The James Webb Space Telescope has opened up an entire new universe for us, ready to be explored. It is our job now to explore that universe – and to note or even revel in our insignificance in that universe. It is our duty to realize that this insignificance – exemplified best by the images released today and yesterday – is only greater reason for us to unite as a people, as a planet, knowing that our inhumanities, wars and divisions are even more insignificant than the speck upon which we live. 

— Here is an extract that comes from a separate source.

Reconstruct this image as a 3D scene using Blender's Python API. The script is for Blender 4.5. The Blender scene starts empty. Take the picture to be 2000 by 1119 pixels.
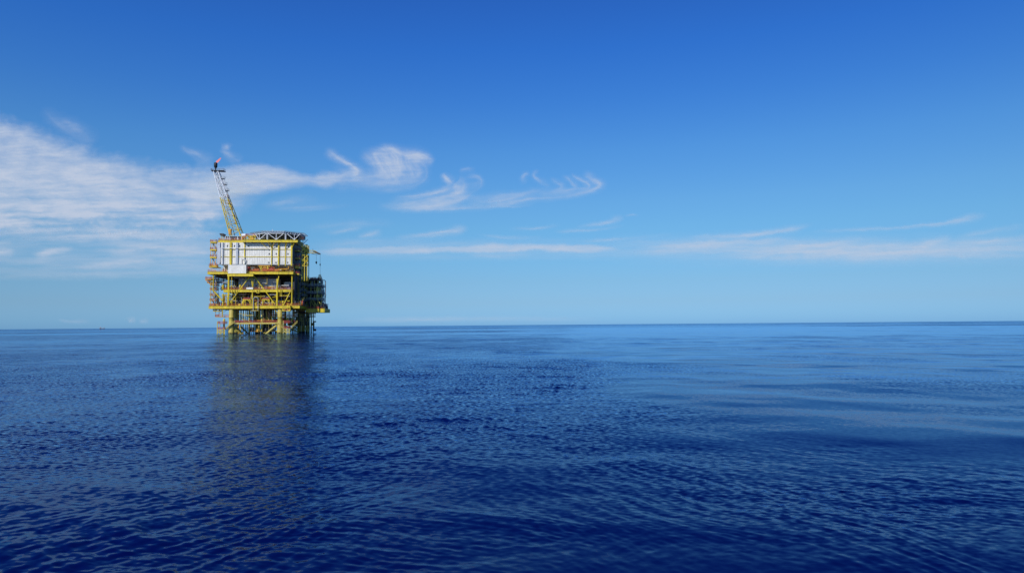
import bpy, math, random
import numpy as np
from mathutils import Matrix, Vector
R = math.radians
random.seed(7)
scene = bpy.context.scene
COL = scene.collection

# ------------------------------------------------------------------ camera, sky, sun
F_PX, CX, CY = 1333.0, 1000.0, 559.5          # focal length and centre in photograph pixels (24 mm equivalent)
PITCH, ROLL, CAM_H = R(3.23), R(0.475), 3.85
fwd = Vector((0, math.cos(PITCH), math.sin(PITCH)))
rt0, up0 = Vector((1, 0, 0)), Vector((0, -math.sin(PITCH), math.cos(PITCH)))
rgt = rt0 * math.cos(ROLL) - up0 * math.sin(ROLL)
upv = rt0 * math.sin(ROLL) + up0 * math.cos(ROLL)
cam_data = bpy.data.cameras.new('camera')
cam_data.sensor_width, cam_data.lens = 36.0, 36.0 * F_PX / 2000.0
cam_data.clip_start, cam_data.clip_end = 0.2, 900000.0
cam = bpy.data.objects.new('camera', cam_data)
COL.objects.link(cam)
m = Matrix((rgt, upv, -fwd)).transposed().to_4x4()
m.translation = (0, 0, CAM_H)
cam.matrix_world = m
scene.camera = cam

YAW = R(6.4)                                   # the platform's heading against the camera's
SUN_EL, SUN_SIDE = R(30), R(33)
uu = Vector((math.cos(YAW), math.sin(YAW), 0)); vv = Vector((-math.sin(YAW), math.cos(YAW), 0))
sh = -vv * math.cos(SUN_SIDE) - uu * math.sin(SUN_SIDE)     # towards the sun, level
sun_dir = Vector((sh.x * math.cos(SUN_EL), sh.y * math.cos(SUN_EL), math.sin(SUN_EL)))

world = bpy.data.worlds.new('World'); scene.world = world
world.use_nodes = True
wn, wl = world.node_tree.nodes, world.node_tree.links
wn.clear()
sky = wn.new('ShaderNodeTexSky'); sky.sky_type = 'NISHITA'; sky.sun_disc = False
sky.sun_elevation = SUN_EL
sky.sun_rotation = math.atan2(sun_dir.x, sun_dir.y)
sky.altitude = 0; sky.air_density = 1.0; sky.dust_density = 0.3; sky.ozone_density = 3.0
hs = wn.new('ShaderNodeHueSaturation'); hs.inputs['Saturation'].default_value = 1.0
tc = wn.new('ShaderNodeTexCoord'); sep = wn.new('ShaderNodeSeparateXYZ')
wl.new(tc.outputs['Generated'], sep.inputs[0])
ramp = wn.new('ShaderNodeValToRGB')            # how clear sea air tints the sky with height
ramp.color_ramp.interpolation = 'LINEAR'
SKY_RAMP = [(0.0, (0.3, 0.68, 1.52)), (0.011, (0.325, 0.675, 1.4)), (0.033, (0.372, 0.634, 1.124)), (0.063, (0.401, 0.657, 1.011)), (0.101, (0.423, 0.733, 1.02)), (0.138, (0.451, 0.8, 1.054)), (0.175, (0.461, 0.832, 1.114)), (0.246, (0.394, 0.831, 1.248)), (0.314, (0.291, 0.754, 1.357)), (0.379, (0.22, 0.692, 1.441)), (0.438, (0.203, 0.631, 1.415)), (0.75, (0.162, 0.505, 1.132))]
els = ramp.color_ramp.elements
while len(els) < len(SKY_RAMP): els.new(0.5)
for e, (p, c) in zip(els, SKY_RAMP): e.position = p; e.color = (*c, 1)
wl.new(sep.outputs['Z'], ramp.inputs[0])
mul = wn.new('ShaderNodeMix'); mul.data_type = 'RGBA'; mul.blend_type = 'MULTIPLY'; mul.inputs['Factor'].default_value = 1.0
mul.clamp_result = False
wl.new(sky.outputs[0], hs.inputs['Color']); wl.new(hs.outputs[0], mul.inputs['A']); wl.new(ramp.outputs[0], mul.inputs['B'])
bg = wn.new('ShaderNodeBackground'); bg.inputs['Strength'].default_value = 0.10
wo = wn.new('ShaderNodeOutputWorld')
azf = wn.new('ShaderNodeMapRange'); wl.new(sep.outputs['X'], azf.inputs[0])     # sky colour scaled down a little from left to right
for k_, x_ in zip((1, 2, 3, 4), (-0.65, 0.65, 1.03, 0.85)): azf.inputs[k_].default_value = x_
scl = wn.new('ShaderNodeVectorMath'); scl.operation = 'SCALE'
wl.new(mul.outputs['Result'], scl.inputs[0]); wl.new(azf.outputs[0], scl.inputs[3]); wl.new(scl.outputs[0], bg.inputs['Color']); wl.new(bg.outputs[0], wo.inputs[0])

sl = bpy.data.lights.new('sun', 'SUN'); sl.energy = 3.7; sl.angle = R(0.5); sl.color = (1.0, 0.95, 0.86)
sun = bpy.data.objects.new('sun', sl); COL.objects.link(sun)
sun.rotation_euler = sun_dir.to_track_quat('Z', 'Y').to_euler()
scene.view_settings.view_transform = 'Standard'; scene.view_settings.look = 'None'
scene.view_settings.exposure = 0.0; scene.view_settings.gamma = 1.0
scene.render.engine = 'CYCLES'
scene.cycles.max_bounces = 8; scene.cycles.transparent_max_bounces = 24

# ------------------------------------------------------------------ helpers
def pix_dir(px, py):
    return fwd + rgt * ((px - CX) / F_PX) + upv * (-(py - CY) / F_PX)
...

We have entered a new stage in a vast cosmic arena. As new images continue to shake the internet and the cores of our souls, let us not forget the lessons that those images teach us – that we as a people must be humble and united, understanding that our entire world, our entire lives, everything we know and love, is but the smallest speck, the smallest constituent in a great, expansive universe. As we continue to enter new stages, let us ensure that we enter them together.